Current Mirror OTA gain calculation

[Fabien]

Dear all,

I designed a current mirror. Some papers such as **broken link removed** said the DC gain is

A0 = gm1 x B x ro3.

I computed it with mine, but, in the simulation, the B factor doesn't seems to have any impact on the DC gain, only on the GBW. Not sure if there is a reason, my inputs transistors are working in subthreshold region.

Any Idea, suggestions?

Thank you...

 

[erikl]

A0 = gm1 x B x ro3.

... the B factor doesn't seems to have any impact on the DC gain, only on the GBW.

Any Idea, suggestions?

The DC gain ~ B * ro3

Now read the 1^st paragraph of point 2.3. of your a.m. paper!

 

[Fabien]

OK, thank you for you answer. So the B factor doesn't have any impact as the ro will change with B...
But, if the gain is boosted B times and the output resistor is reduced B times, it means the DC gain is gm1 x ro3, doen't it?
If yes, the gm1 is 12.8µS (qID/nkT) and ro3 = 5.5MOhms... it gives only 70 so 37dB...

 

[erikl]

But, if the gain is boosted B times and the output resistor is reduced B times, it means the DC gain is gm1 x ro3, doen't it?

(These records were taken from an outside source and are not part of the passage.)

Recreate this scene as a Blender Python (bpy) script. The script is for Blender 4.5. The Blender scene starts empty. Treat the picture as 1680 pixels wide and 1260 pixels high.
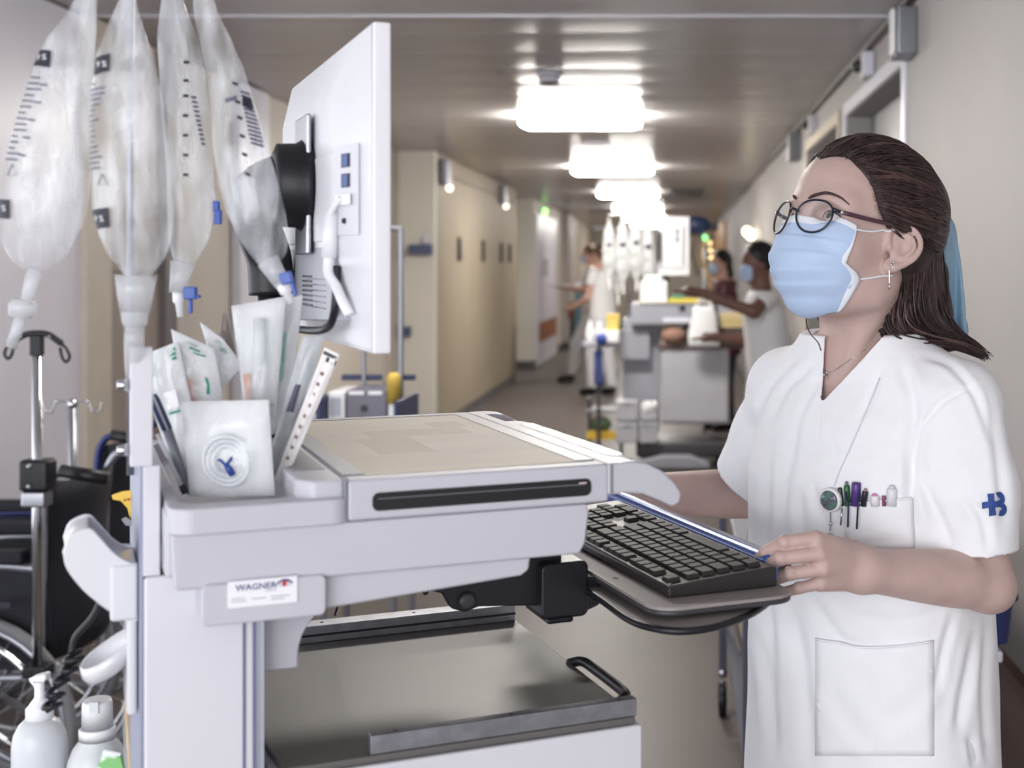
import bpy, bmesh, math, random
import numpy as np
from mathutils import Matrix, Vector

# ------------------------------------------------------------------ camera, world, light, exposure
scene = bpy.context.scene
COL = scene.collection
FPX, CAM_H = 2200.0, 1.48            # focal length in pixels of the 1680 px wide frame, camera height
cam_data = bpy.data.cameras.new('camera')
cam = bpy.data.objects.new('camera', cam_data)
COL.objects.link(cam)
cam.location = (0, 0, CAM_H)
cam.rotation_euler = (math.pi / 2, 0, 0)
cam_data.sensor_width = 36.0
cam_data.lens = FPX / 1680 * 36.0
cam_data.shift_x = -270 / 1680
cam_data.shift_y = -190 / 1680
cam_data.clip_start = 0.05
cam_data.clip_end = 100
cam_data.dof.use_dof = True
cam_data.dof.focus_distance = 1.78
cam_data.dof.aperture_fstop = 5.0
scene.camera = cam

world = bpy.data.worlds.new('daylight')
scene.world = world
world.use_nodes = True
WORLD_STRENGTH = 2.3
bgn = world.node_tree.nodes['Background']
bgn.inputs[0].default_value = (0.91, 0.935, 1.0, 1)
bgn.inputs[1].default_value = WORLD_STRENGTH
LAMP_STRENGTH = 76.0                  # ceiling lamp diffusers

scene.view_settings.view_transform = 'Standard'
scene.view_settings.look = 'None'
scene.view_settings.gamma = 1.0
scene.view_settings.use_curve_mapping = False
scene.view_settings.exposure = 0.0
scene.cycles.use_denoising = True
scene.cycles.max_bounces = 8
scene.cycles.transparent_max_bounces = 24
scene.cycles.caustics_reflective = False
scene.cycles.caustics_refractive = False
scene.cycles.sample_clamp_indirect = 6.0

# added area light for assumed daylight, near left behind the camera; no windows built
fill_l = bpy.data.lights.new('added_fill_light', 'AREA')
fill_l.shape = 'RECTANGLE'
fill_l.size, fill_l.size_y = 3.2, 1.7
fill_l.energy = 84
fill_l.color = (0.97, 0.975, 1.0)
fill_o = bpy.data.objects.new('added_fill_light', fill_l)
COL.objects.link(fill_o)
fill_o.location = (-1.5, -2.6, 1.6)
fill_o.rotation_euler = (Vector((0.35, 1.9, 1.25)) - fill_o.location).to_track_quat('-Z', 'Y').to_euler()

# ------------------------------------------------------------------ helpers
PI = math.pi
R = math.radians


def lin(c):
    out = []
    for v in c[:3]:
        v = v / 255.0
        out.append(v / 12.92 if v <= 0.04045 else ((v + 0.055) / 1.055) ** 2.4)
    return (*out, 1.0)


MATS = {}


def M(name, col=(200, 200, 200), rough=0.5, metal=0.0, var=0.04, vscale=6.0, bump=0.0, bscale=60.0, alpha=None,
      trans=0.0, ior=1.45, emit=None, estr=0.0, sheen=0.0, sss=0.0, stretch=(1, 1, 1), spec=0.5, coat=0.0, col2=None, thr=None):
    """procedural material: colour broken by noise, optional fine relief"""
    if name in MATS:
        return MATS[name]
    m = bpy.data.materials.new(name)
    m.use_nodes = True
    nt = m.node_tree
    b = nt.nodes['Principled BSDF']
    c = lin(col)
    tc = nt.nodes.new('ShaderNodeTexCoord')
    mp = nt.nodes.new('ShaderNodeMapping')
    mp.inputs['Scale'].default_value = stretch
    nt.links.new(tc.outputs['Object'], mp.inputs['Vector'])
    nz = nt.nodes.new('ShaderNodeTexNoise')
    nz.inputs['Scale'].default_value = vscale
    nz.inputs['Detail'].default_value = 3
    nt.links.new(mp.outputs[0], nz.inputs['Vector'])
    rp = nt.nodes.new('ShaderNodeValToRGB')
    lo = tuple(max(0, x * (1 - var)) for x in c[:3]) if col2 is None else lin(col2)[:3]
    hi = tuple(min(1, x * (1 + var)) for x in c[:3]) if col2 is None else c[:3]
    rp.color_ramp.elements[0].color = (*lo, 1)
    rp.color_ramp.elements[1].color = (*hi, 1)
    t0, t1 = thr if thr else (0.35, 0.65)
    rp.color_ramp.elements[0].position = t0
    rp.color_ramp.elements[1].position = t1
    nt.links.new(nz.outputs['Fac'], rp.inputs['Fac'])
    nt.links.new(rp.outputs['Color'], b.inputs['Base Color'])
    b.inputs['Roughness'].default_value = rough
    b.inputs['Metallic'].default_value = metal
    b.inputs['IOR'].default_value = ior
    b.inputs['Specular IOR Level'].default_value = spec
    if coat:
        b.inputs['Coat Weight'].default_value = coat
        b.inputs['Coat Roughness'].default_value = 0.08
    if sheen:
        b.inputs['Sheen Weight'].default_value = sheen
    if sss:
        b.inputs['Subsurface Weight'].default_value = sss
        b.inputs['Subsurface Radius'].default_value = (0.9, 0.35, 0.2)
        b.inputs['Subsurface Scale'].default_value = 0.006
    if trans:
        b.inputs['Transmission Weight'].default_value = trans
    if alpha is not None:
        b.inputs['Alpha'].default_value = alpha
    if emit is not None:
        b.inputs['Emission Color'].default_value = lin(emit)
        b.inputs['Emission Strength'].default_value = estr
    if bump:
        nb = nt.nodes.new('ShaderNodeTexNoise')
        nb.inputs['Scale'].default_value = bscale
        nb.inputs['Detail'].default_value = 4
        nt.links.new(mp.outputs[0], nb.inputs['Vector'])
        bp = nt.nodes.new('ShaderNodeBump')
        bp.inputs['Strength'].default_value = bump
        bp.inputs['Distance'].default_value = 0.002
        nt.links.new(nb.outputs['Fac'], bp.inputs['Height'])
        nt.links.new(bp.outputs[0], b.inputs['Normal'])
    MATS[name] = m
    return m


def film(name, col, a0, a1, rough=0.12, vscale=20, stretch=(1, 1, 1), spec=0.6, bump=0.3, bscale=30):
    """clear plastic film: see-through, with milky folds and sharp highlights"""
    m = M(name, col, rough, var=0.03, vscale=vscale, stretch=stretch, bump=bump, bscale=bscale, spec=spec)
    nt = m.node_tree
    b = nt.nodes['Principled BSDF']
    nz = nt.nodes.new('ShaderNodeTexNoise')
    nz.inputs['Scale'].default_value = vscale
    nz.inputs['Detail'].default_value = 2
    mp = [n for n in nt.nodes if n.bl_idname == 'ShaderNodeMapping'][0]
    nt.links.new(mp.outputs[0], nz.inputs['Vector'])
    mr = nt.nodes.new('ShaderNodeMapRange')
    mr.inputs['From Min'].default_value = 0.35
    mr.inputs['From Max'].default_value = 0.68
    mr.inputs['To Min'].default_value = a0
    mr.inputs['To Max'].default_value = a1
    nt.links.new(nz.outputs['Fac'], mr.inputs['Value'])
    nt.links.new(mr.outputs[0], b.inputs['Alpha'])
    return m


def tag(o, label=None, cat=None, group=None, kind=None):
    if label:
        o['label'] = label
    if cat:
        o['category'] = cat
    if group:
        o['group'] = group
    if kind:
        o['kind'] = kind
    return o


def empty(name, loc=(0, 0, 0), rz=0.0, parent=None):
    o = bpy.data.objects.new(name, None)
    o.empty_display_size = 0.05
    COL.objects.link(o)
    o.location = loc
    o.rotation_euler = (0, 0, rz)
    if parent:
        o.parent = parent
    return o


def thing(name, label, cat, loc=(0, 0, 0), rz=0.0, group=None):
    return tag(empty(name, loc, rz), label, cat, group)


def mesh_obj(name, verts, faces, mat, parent=None, smooth=False):
    me = bpy.data.meshes.new(name)
    me.from_pydata([tuple(v) for v in verts], [], [tuple(f) for f in faces])
    me.update()
    if smooth:
        me.polygons.foreach_set('use_smooth', [True] * len(me.polygons))
    if mat:
        me.materials.append(mat)
    o = bpy.data.objects.new(name, me)
    COL.objects.link(o)
    if parent:
        o.parent = parent
    return o


def copy_tree(o, parent=None):
    c = o.copy()
    COL.objects.link(c)
    c.parent = parent
    for ch in list(o.children):
        copy_tree(ch, c)
    return c


class G:
    """collects shapes of ONE part"""

    def __init__(s):
        s.v, s.f, s.mi = [], [], []
        s.m = Matrix.Identity(4)

    def add(s, vs, fs):
        n = len(s.v)
        s.v += [s.m @ Vector(p) for p in vs]
        s.f += [tuple(i + n for i in f) for f in fs]
        return s

    def box(s, x0, x1, y0, y1, z0, z1):
        vs = [(x, y, z) for x in (x0, x1) for y in (y0, y1) for z in (z0, z1)]
        return s.add(vs, [(0, 1, 3, 2), (4, 6, 7, 5), (0, 4, 5, 1), (2, 3, 7, 6), (0, 2, 6, 4), (1, 5, 7, 3)])

    def prism(s, poly, a0, a1, axis='z'):
        """extrude a 2D outline: axis z -> (x,y); axis y -> (x,z); axis x -> (y,z)"""
        def P(p, a):
            return {'z': (p[0], p[1], a), 'y': (p[0], a, p[1]), 'x': (a, p[0], p[1])}[axis]
        n = len(poly)
        vs = [P(p, a0) for p in poly] + [P(p, a1) for p in poly]
        fs = [tuple(range(n)), tuple(range(2 * n - 1, n - 1, -1))]
        fs += [(i, i + n, (i + 1) % n + n, (i + 1) % n) for i in range(n)]
        return s.add(vs, fs)

    def loft(s, rings, cap=True, closed=True):
        n = len(rings[0])
        vs = [p for r in rings for p in r]
        fs = []
        for k in range(len(rings) - 1):
            for i in range(n if closed else n - 1):
                j = (i + 1) % n
                fs.append((k * n + i, k * n + j, (k + 1) * n + j, (k + 1) * n + i))
        if cap:
            fs.append(tuple(range(n - 1, -1, -1)))
            fs.append(tuple((len(rings) - 1) * n + i for i in range(n)))
        return s.add(vs, fs)

    def tube(s, path, r, n=10, cap=True, closed=False, flat=1.0):
        path = [Vector(p) for p in path]
        L = len(path)
        rr = r if hasattr(r, '__len__') else [r] * L
        prev = None
        rings = []
        for i, p in enumerate(path):
            if closed:
                t = path[(i + 1) % L] - path[(i - 1) % L]
            else:
                t = path[min(i + 1, L - 1)] - path[max(i - 1, 0)]
            if t.length < 1e-9:
                t = Vector((0, 0, 1))
            t.normalize()
            if prev is None:
                a = Vector((0, 0, 1)) if abs(t.z) < 0.9 else Vector((1, 0, 0))
                nrm = (a - t * a.dot(t)).normalized()
            else:
                nrm = (prev - t * prev.dot(t))
                nrm = nrm.normalized() if nrm.length > 1e-6 else Vector((1, 0, 0))
            prev = nrm
            bn = t.cross(nrm)
            rings.append([p + nrm * math.cos(2 * PI * k / n) * rr[i] * flat + bn * math.sin(2 * PI * k / n) * rr[i] for k in range(n)])
        if closed:
            rings.append(rings[0])
            return s.loft(rings, cap=False)
        return s.loft(rings, cap=cap)

    def lathe(s, prof, n=20, c=(0, 0, 0), sx=1.0, sy=1.0):
        rings = [[(c[0] + r * sx * math.cos(2 * PI * k / n), c[1] + r * sy * math.sin(2 * PI * k / n), c[2] + z) for k in range(n)] for r, z in prof]
        return s.loft(rings)

    def ball(s, c, r, n=12, k=8):
        rx, ry, rz = r if hasattr(r, '__len__') else (r, r, r)
        rings = []
        for j in range(k + 1):
            a = -PI / 2 + PI * j / k
            q = max(math.cos(a), 1e-3)
            rings.append([(c[0] + rx * q * math.cos(2 * PI * i / n), c[1] + ry * q * math.sin(2 * PI * i / n), c[2] + rz * math.sin(a)) for i in range(n)])
        return s.loft(rings)

    def sheet(s, grid):
        """grid of points [row][col] -> open sheet"""
        nr, nc = len(grid), len(grid[0])
        vs = [p for r in grid for p in r]
        fs = [(i * nc + j, i * nc + j + 1, (i + 1) * nc + j + 1, (i + 1) * nc + j) for i in range(nr - 1) for j in range(nc - 1)]
        return s.add(vs, fs)

    def build(s, name, mat, parent=None, smooth=False, bevel=0.0, seg=2, solid=0.0, sub=0, label=None):
        o = mesh_obj(name, s.v, s.f, mat, parent, smooth)
        if not solid:
            bm = bmesh.new()
            bm.from_mesh(o.data)
            bmesh.ops.recalc_face_normals(bm, faces=bm.faces[:])
            bm.to_mesh(o.data)
            bm.free()
        if sub:
            md = o.modifiers.new('sub', 'SUBSURF')
            md.levels = md.render_levels = sub
        if solid:
            md = o.modifiers.new('solid', 'SOLIDIFY')
            md.thickness = solid
            md.offset = 0
        if bevel:
            md = o.modifiers.new('bevel', 'BEVEL')
            md.width = bevel
            md.segments = seg
            md.limit_method = 'ANGLE'
            md.angle_limit = R(35)
        if smooth is None or bevel:
            o.data.polygons.foreach_set('use_smooth', [True] * len(o.data.polygons))
            md = o.modifiers.new('wn', 'WEIGHTED_NORMAL')
            md.keep_sharp = True
        if label:
            o['label'] = label
        return o


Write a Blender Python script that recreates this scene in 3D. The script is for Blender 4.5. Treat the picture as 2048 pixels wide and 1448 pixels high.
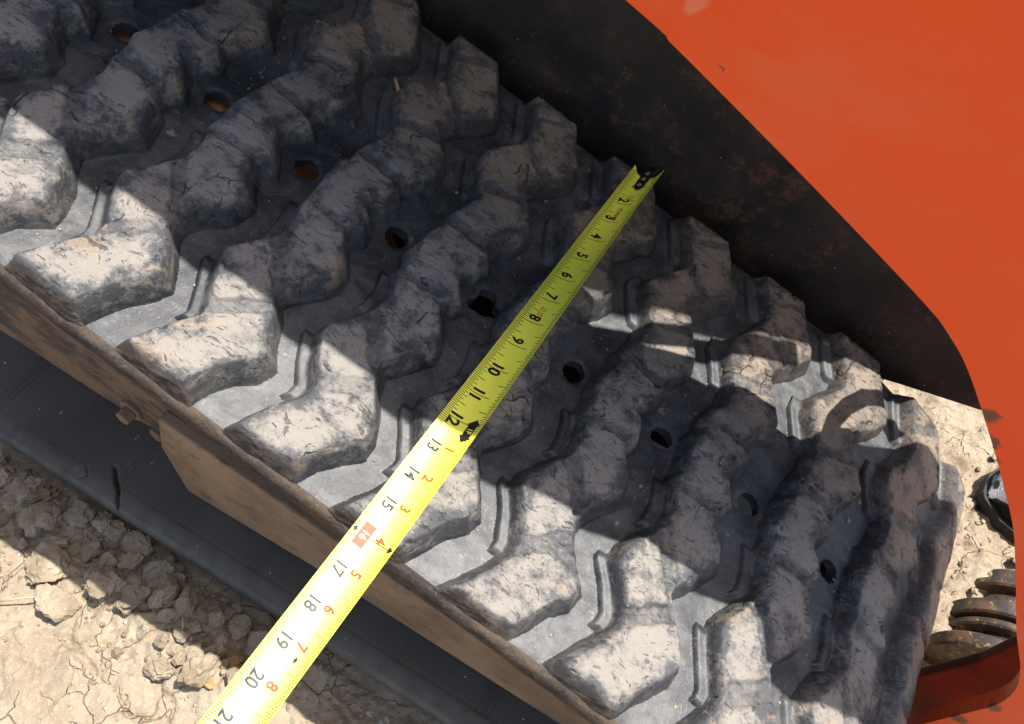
import bpy, bmesh, math, random
import numpy as np
from mathutils import Matrix, Vector, noise as mnoise

for o in list(bpy.data.objects):
    bpy.data.objects.remove(o)
SC = bpy.context.scene
COL = SC.collection
rng = np.random.RandomState(7)
random.seed(7)

# ---------------------------------------------------------------- frames
# Everything on the machine is laid out in millimetres in the frame of the upper
# track run (x along the track, y across it, z away from its face); the upper run
# slopes down to the right, so W() turns that frame into the level world (metres).
SN, CS = 0.2983, 0.9545
GROUND_Z = 0.456
def W(P):
    P = np.asarray(P, float)
    x, y, z = P[..., 0], P[..., 1], P[..., 2]
    return np.stack([(CS * x + SN * z) * .001, y * .001, (-SN * x + CS * z) * .001 + GROUND_Z], -1)
def WD(v):
    return Vector((CS * v[0] + SN * v[2], v[1], -SN * v[0] + CS * v[2]))

# ---------------------------------------------------------------- camera
CAM_POS = (367.97, -384.78, 543.72)
CAM_R = ((0.7972, 0.4916, 0.3505), (0.6031, -0.6760, -0.4235), (0.0287, 0.5490, -0.8353))
cam_d = bpy.data.cameras.new('camera')
cam = bpy.data.objects.new('camera', cam_d)
COL.objects.link(cam)
cx_, cy_, cz_ = WD(CAM_R[0]), -WD(CAM_R[1]), -WD(CAM_R[2])
m = Matrix((cx_, cy_, cz_)).transposed().to_4x4()
m.translation = Vector(W(CAM_POS))
cam.matrix_world = m
cam_d.sensor_width = 36
cam_d.lens = 1716.9 / 2048 * 36
cam_d.clip_start = .02
cam_d.clip_end = 500
SC.camera = cam

# ---------------------------------------------------------------- light
SUN = WD(Vector((0.0, 0.176, 0.984)).normalized())
SUN_EL = math.asin(SUN.z)
SUN_ROT = math.atan2(SUN.x, SUN.y)
world = bpy.data.worlds.new('World')
SC.world = world
world.use_nodes = True
wn = world.node_tree
wn.nodes.clear()
sky = wn.nodes.new('ShaderNodeTexSky')
sky.sky_type = 'NISHITA'
sky.sun_disc = False
sky.sun_elevation = SUN_EL
sky.sun_rotation = SUN_ROT
sky.air_density = .85
sky.dust_density = 3.0
sky.ozone_density = .3
bg = wn.nodes.new('ShaderNodeBackground')
bg.inputs['Strength'].default_value = 0.118
wo = wn.nodes.new('ShaderNodeOutputWorld')
wn.links.new(sky.outputs[0], bg.inputs[0])
wn.links.new(bg.outputs[0], wo.inputs[0])
sd = bpy.data.lights.new('sun', 'SUN')
sd.energy = 5.0
sd.angle = math.radians(0.53)
sd.color = (1.0, .955, .89)
sun = bpy.data.objects.new('sun', sd)
COL.objects.link(sun)
sun.rotation_euler = SUN.to_track_quat('Z', 'Y').to_euler()
sun.location = (0, 0, 5)
SC.view_settings.view_transform = 'Standard'
SC.view_settings.look = 'None'
SC.view_settings.exposure = 1.22
SC.view_settings.gamma = 1.0
SC.view_settings.use_curve_mapping = False
SC.cycles.max_bounces = 8

# ---------------------------------------------------------------- helpers
def meta(o, label=None, cat=None, group=None, kind=None):
    if label: o['label'] = label
    if cat: o['category'] = cat
    if group: o['group'] = group
    if kind: o['kind'] = kind
    return o
def empty(name, loc, label, cat, group=None):
    o = bpy.data.objects.new(name, None)
    o.empty_display_size = .02
    o.location = loc
    COL.objects.link(o)
    return meta(o, label, cat, group)
def link(name, me, mat=None, parent=None):
    o = bpy.data.objects.new(name, me)
    COL.objects.link(o)
    if mat and not me.materials: me.materials.append(mat)
    if parent:
        o.parent = parent
        # meshes are built in world coordinates; undo the place of the thing's empty
        o.matrix_parent_inverse = Matrix.Identity(4) if parent.parent else Matrix.Translation(-parent.location)
    return o
def mesh_np(name, V, F, smooth=True, attrs=None):
    """V (n,3) metres, F (m,4) or list of faces"""
    me = bpy.data.meshes.new(name)
    if isinstance(F, np.ndarray):
        k = F.shape[1]
        me.vertices.add(len(V)); me.vertices.foreach_set('co', np.asarray(V, np.float32).ravel())
        me.loops.add(F.size); me.loops.foreach_set('vertex_index', F.astype(np.int32).ravel())
        me.polygons.add(len(F))
        me.polygons.foreach_set('loop_start', np.arange(0, F.size, k, dtype=np.int32))
        me.update(calc_edges=True)
    else:
        me.from_pydata([tuple(v) for v in V], [], F)
        me.update()
    if attrs:
        for an, av in attrs.items():
            a = me.attributes.new(an, 'FLOAT', 'POINT')
            a.data.foreach_set('value', np.asarray(av, np.float32))
    if smooth: me.polygons.foreach_set('use_smooth', [True] * len(me.polygons))
    return me
def grid_faces(nu, nv):
    i = np.arange(nu * nv).reshape(nu, nv)
    return np.stack([i[:-1, :-1], i[1:, :-1], i[1:, 1:], i[:-1, 1:]], -1).reshape(-1, 4)
def compact(V, F, attrs=None):
    u, inv = np.unique(F.ravel(), return_inverse=True)
    return V[u], inv.reshape(F.shape), {k: a[u] for k, a in (attrs or {}).items()}

def vnoise(x, y, seed=0):
    """smooth gradient noise, about -1..1"""
    xi, yi = np.floor(x).astype(np.int64), np.floor(y).astype(np.int64)
    xf, yf = x - xi, y - yi
    def g(ix, iy):
        h = (ix * 374761393 + iy * 668265263 + seed * 974634777) & 0xffffffff
        h = ((h ^ (h >> 13)) * 1274126177) & 0xffffffff
        h = h ^ (h >> 16)
        a = (h & 0xffff) / 65536. * 2 * np.pi
        return np.cos(a), np.sin(a)
    u, v = xf * xf * xf * (xf * (xf * 6 - 15) + 10), yf * yf * yf * (yf * (yf * 6 - 15) + 10)
    def d(ix, iy, fx, fy):
        a, b = g(ix, iy); return a * fx + b * fy
    n00, n10 = d(xi, yi, xf, yf), d(xi + 1, yi, xf - 1, yf)
    n01, n11 = d(xi, yi + 1, xf, yf - 1), d(xi + 1, yi + 1, xf - 1, yf - 1)
    return 1.5 * ((n00 * (1 - u) + n10 * u) * (1 - v) + (n01 * (1 - u) + n11 * u) * v)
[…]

Fabien: No! DC gain is gm1 x B x ro3 , as you stated yourself above!

 

[Fabien]

OK, so I probably made a mistake when I calculate ro3...
For gm1, in subthreshold I've only this equation: gm1 = qId/nkT (from Martin's book)

 

[erikl]

OK, so I probably made a mistake when I calculate ro3...
For gm1, in subthreshold I've only this equation: gm1 = qId/nkT (from Martin's book)

This is quite ok, I think. The gain enhancement doesn't depend on B , but is based on the (1−k)*I_D1 current shunting, see and study equns. (5) & (6) of item 2.3. of your a.m. paper thoroughly!